Ein besonderer Fokus der Diskussion lag auf der Frage, wie die verschiedenen Akteure im Energiesystem – von Übertragungsnetzbetreibern über dezentrale Anbieter bis hin zu Endverbrauchern – für die gemeinsame Aufgabe der Systemsicherheit sensibilisiert und eingebunden werden können. Die Komplexität der modernen Energieversorgung erfordert eine weitreichende Zusammenarbeit und einen Informationsaustausch zwischen allen Beteiligten. Ansätze wie jener der Roadmap Systemstabilität, welche eine Einbindung der Stakeholder beinhaltete, wurden ausdrücklich begrüßt.

Abgerundet wurde die Veranstaltung mit einem Get-Together bei einem schwäbischen Imbiss, der Gelegenheit zur Vernetzung sowie zur ausführlichen Diskussion des Gehörten bot. Viele Teilnehmende nutzten die Gelegenheit, um direkt mit den Referenten ins Gespräch zu kommen und spezifische Fragen zu vertiefen.

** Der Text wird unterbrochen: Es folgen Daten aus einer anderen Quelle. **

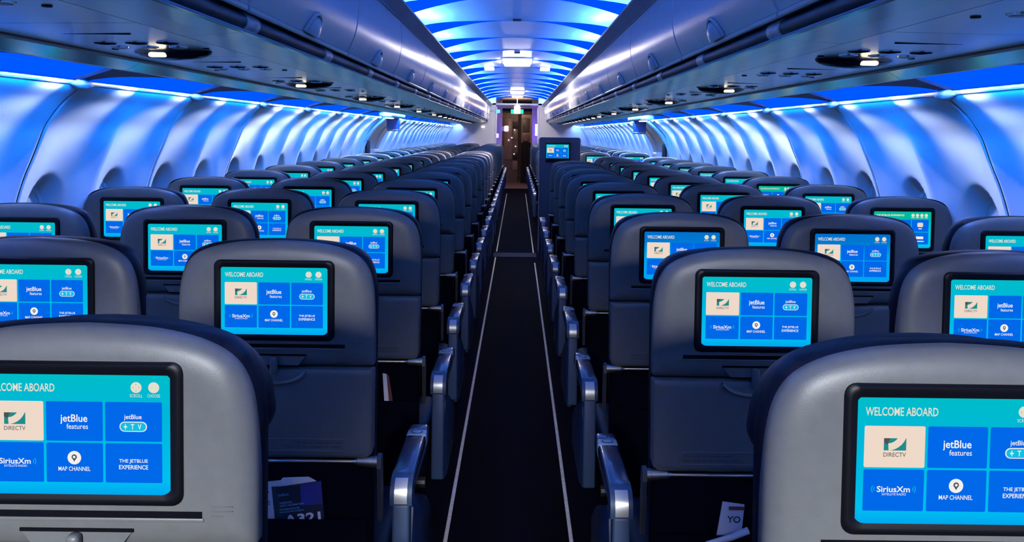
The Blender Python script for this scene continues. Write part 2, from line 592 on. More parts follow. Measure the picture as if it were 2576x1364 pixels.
def build_seat(side):
    """side = +1 armrest on the right (seats left of the aisle), -1 the mirror"""
    root = bpy.data.objects.new('airline_seat', None)
    root.empty_display_size = 0.1
    C.objects.link(root)
    a = side
    # grey back shell
    mb = MB()
    sh = mirror_loop(SHELL_HALF)
    dish(sh, [(0.030, 0.0), (0.008, 0.0), (0.0, 0.003), (-0.006, 0.010), (-0.0100, 0.021), (-0.0118, 0.034), (-0.0120, 0.050)], M['shell'], mb)
    mb.rbox(-0.150, 0.150, -0.0135, -0.005, 0.9570, 0.9620, 0.0012, M['shell'], 2)          # lip under the slot
    mb.box(-0.148, 0.148, -0.0124, -0.008, 0.9620, 0.9700, M['shell_dark'])
    for k, (x0, x1) in enumerate(((0.158, 0.184), (0.158, 0.184), (0.158, 0.174))):          # embossed mark
        mb.rbox(x0, x1, -0.0128, -0.010, 0.9755 - 0.0055 * k, 0.9765 - 0.0055 * k, 0.0004, M['shell'], 1)
    mb.warp(lean)
    shell = mb.build('back_shell', root)
    # latch recess
    mb = MB()
    mb.loft([[(-0.066, -0.0122, 0.946), (-0.048, -0.0122, 0.9225), (0.048, -0.0122, 0.9225), (0.066, -0.0122, 0.946)],
             [(-0.066, -0.0095, 0.946), (-0.048, -0.0095, 0.9225), (0.048, -0.0095, 0.9225), (0.066, -0.0095, 0.946)]], M['shell'], smooth=False)
    mb.box(-0.067, 0.067, -0.0127, -0.010, 0.9445, 0.9485, M['shell_dark'])
    mb.box(-0.050, 0.050, -0.0125, -0.010, 0.9225, 0.9250, M['shell_dark'])
    mb.warp(lean)
    rec = mb.build('latch_recess', shell)
    mb = MB()
    mb.rbox(-0.0075, 0.0075, -0.026, -0.010, 0.9060, 0.9450, 0.005, M['shell'])
    mb.warp(lean)
    mb.build('tray_latch', root)
    # display
    mb = MB()
    bz = rrect(-0.1265, 0.1265, SZ - 0.0838, SZ + 0.0868, 0.014)
    dish(bz, [(-0.008, 0.0), (-0.0140, 0.0), (-0.0165, 0.003), (-0.0168, 0.0085), (-0.0138, 0.0135)], M['bezel'], mb)
    mb.warp(lean)
    mon = mb.build('monitor', root)
    d = bpy.data.objects.new('display', DISP['menu'])
    C.objects.link(d)
    d.parent = mon
    d['label'] = 'lit menu screen'
    # tray table
    mb = MB()
    half = [(0.12, 0.7240), (0.180, 0.7240), (0.1935, 0.7255), (0.2030, 0.7325), (0.2062, 0.7435), (0.2085, 0.912), (0.2070, 0.9165), (0.2030, 0.9180), (0.12, 0.9182), (0.0, 0.9182)]
    loop = mirror_loop(half)
    dish(loop, [(0.020, 0.0), (-0.002, 0.0), (-0.0085, 0.0035), (-0.0112, 0.009), (-0.0118, 0.016)], M['shell'], mb)
    mb.tube([(x, -0.0118, z) for x, z in rrect(-0.150, 0.150, 0.742, 0.767, 0.006)], 0.0011, M['shell'], 6, True)
    arcp = [(0.066 * math.cos(math.radians(t)), -0.0118, 0.916 + 0.030 * math.sin(math.radians(t))) for t in range(184, 357, 12)]
    mb.tube(arcp, [0.002] + [0.0055] * (len(arcp) - 2) + [0.002], M['shell'], 6)
    for k, s in enumerate(('Life vest is under your seat', 'Please secure tray table for takeoff') if a > 0 else ('Fasten your seat belt while seated', 'Please keep tray table locked and secure')):
        put_text(mb, s, M['text_dark'], (0.142 * a, -0.01215, 0.7592 - 0.0092 * k), (1, 0, 0), (0, 0, 1), height=0.0066, width=(0.100, 0.118)[k], align='r' if a > 0 else 'l', bold=0.01)
    mb.warp(lean)
    mb.build('tray_table', root)
    # hinge bar under the tray
    mb = MB()
    z, y = 0.7165, -0.002
    mb.tube([(-0.19, y, z), (0.19, y, z)], 0.0042, M['alu'], 10)
    for s in (-1, 1):
        mb.tube([(s * 0.160, y, z), (s * 0.172, y, z), (s * 0.174, y, z), (s * 0.207, y, z), (s * 0.2075, y, z), (s * 0.2085, y, z), (s * 0.209, y, z), (s * 0.217, y, z)],
                [0.0035, 0.0062, 0.0085, 0.0118, 0.0118, 0.0105, 0.0120, 0.0125], M['alu'], 14)
    mb.warp(lean)
    bar = mb.build('hinge_bar', root)
    for s in (-1, 1):
        mb = MB()
        prof = [(y - 0.012, z + 0.012), (y + 0.002, z + 0.018), (y + 0.014, z + 0.012), (y + 0.018, z - 0.01), (y + 0.024, z - 0.07), (y + 0.020, z - 0.13), (y + 0.002, z - 0.13), (y - 0.008, z - 0.06), (y - 0.015, z - 0.01)]
        mb.prism_x(prof, s * 0.217, s * 0.226, M['black'])
        mb.warp(lean)
        mb.build('hinge_arm', bar)
    # lower back and literature pocket
    mb = MB()
    mb.rbox(-0.205, 0.205, 0.012, 0.060, 0.40, 0.735, 0.010, M['fabric'])
    mb.build('lower_back', root)
    mb = MB()
    mb.rbox(-0.200, 0.200, -0.018, -0.012, 0.36, 0.604, 0.0025, M['fabric'])
    mb.box(-0.200, 0.200, -0.012, 0.03, 0.36, 0.40, M['fabric'])
    mb.warp(lambda x, y, z: (x, y + 0.0, z))
    mb.build('literature_pocket', root)
    # cushions
    mb = MB()
    dish(mirror_loop(BACK_HALF), [(0.010, 0.008), (0.016, 0.002), (0.024, 0.0), (0.045, 0.0), (0.068, 0.012), (0.080, 0.030), (0.084, 0.06)], M['leather'], mb)
    mb.warp(lean)
    mb.build('backrest', root)
    mb = MB()
    dish(mirror_loop(HEAD_HALF), [(0.046, 0.010), (0.052, 0.003), (0.062, 0.0), (0.095, 0.0), (0.118, 0.010), (0.130, 0.028), (0.134, 0.05)], M['leather'], mb)
    mb.warp(lean)
    mb.build('headrest', root)
    mb = MB()
    mb.rbox(-0.222, 0.222, 0.085, 0.560, 0.32, 0.455, 0.035, M['leather'])
    mb.build('seat_cushion', root)
    # armrest on the aisle side
    ax = 0.262 * a
    mb = MB()
    top = smooth_pts([(0.052, 0.606), (0.050, 0.622), (0.054, 0.640), (0.066, 0.655), (0.088, 0.6615), (0.112, 0.6625)], 3) + [(0.112, 0.625), (0.098, 0.606)]
    for w0, w1 in ((-0.024, 0.024),):
        mb.loft([[(ax + s, y, z) for y, z in top] for s in (w0, w0 + 0.003, w1 - 0.003, w1)], M['arm_body'])
    mb.rbox(ax - 0.019, ax + 0.019, 0.050, 0.094, 0.34, 0.609, 0.006, M['arm_body'])
    mb.rbox(ax - 0.024, ax + 0.024, 0.09, 0.412, 0.615, 0.640, 0.008, M['arm_body'])
    arm = mb.build('armrest', root)
    mb = MB()
    mb.rbox(ax - 0.0255, ax + 0.0255, 0.092, 0.333, 0.636, 0.6645, 0.008, M['arm_top'])
    mb.rbox(ax - 0.0255, ax + 0.0255, 0.375, 0.420, 0.622, 0.6635, 0.009, M['arm_top'])
    mb.build('arm_pad', arm)
    mb = MB()
    mb.rbox(ax - 0.0245, ax + 0.0245, 0.334, 0.374, 0.630, 0.6635, 0.004, M['arm_plate'])
    mb.disc((ax, 0.354, 0.6632), (0, 0, 1), 0.011, 0.0016, M['arm_body'], rx=0.015)
    mb.disc((ax, 0.354, 0.6642), (0, 0, 1), 0.008, 0.0014, M['arm_plate'], rx=0.011)
    mb.build('recline_button', arm)
    mb = MB()
    pl = smooth_pts([(0.052, 0.611), (0.0495, 0.622), (0.0530, 0.641), (0.0645, 0.6555), (0.074, 0.6600)], 3) + [ (0.078, 0.656), (0.066, 0.645), (0.060, 0.625), (0.060, 0.611)]
    mb.prism_x(pl, ax - 0.014, ax + 0.014, M['silver'], True)
    mb.warp(lambda x, y, z: (x, y - 0.0035, z))
    mb.build('release_latch', arm)
    # aisle side shroud, frame and legs
    mb = MB()
    sx = 0.280 * a
    prof = [(0.16, 0.30), (0.145, 0.42), (0.19, 0.545), (0.23, 0.560), (0.44, 0.47), (0.54, 0.40), (0.54, 0.30)]
    mb.loft([[(sx - 0.020 * a, y, z) for y, z in prof], [(sx - 0.006 * a, y, z) for y, z in prof], [(sx + 0.004 * a, y + (0.34 - y) * 0.08, z + (0.42 - z) * 0.12) for y, z in prof]], M['shroud'])
    mb.build('side_shroud', root)
    for yy in (0.16, 0.46):
        mb = MB()
        mb.tube([(-0.215, yy, 0.29), (0.215, yy, 0.29)], 0.018, M['black'], 10)
        mb.build('frame_tube', root)
    for y0, y1 in ((0.10, 0.16), (0.52, 0.46)):
        mb = MB()
        mb.tube([(0.05 * a, y0, 0.012), (0.05 * a, y1, 0.29)], 0.016, M['black'], 8)
        mb.box(0.05 * a - 0.03, 0.05 * a + 0.03, y0 - 0.03, y0 + 0.03, 0.0, 0.02, M['black'])
        mb.build('leg', root)
    return root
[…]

Wir danken allen Referenten für die fundierten und vielschichtigen Vorträge, die ein umfassendes Bild der aktuellen Herausforderungen und Lösungsansätze für eine resiliente Energieversorgung vermittelten. Vielen Dank auch an alle Teilnehmenden vor Ort für das große Interesse am Thema und die vielen konstruktiven Diskussionsbeiträge.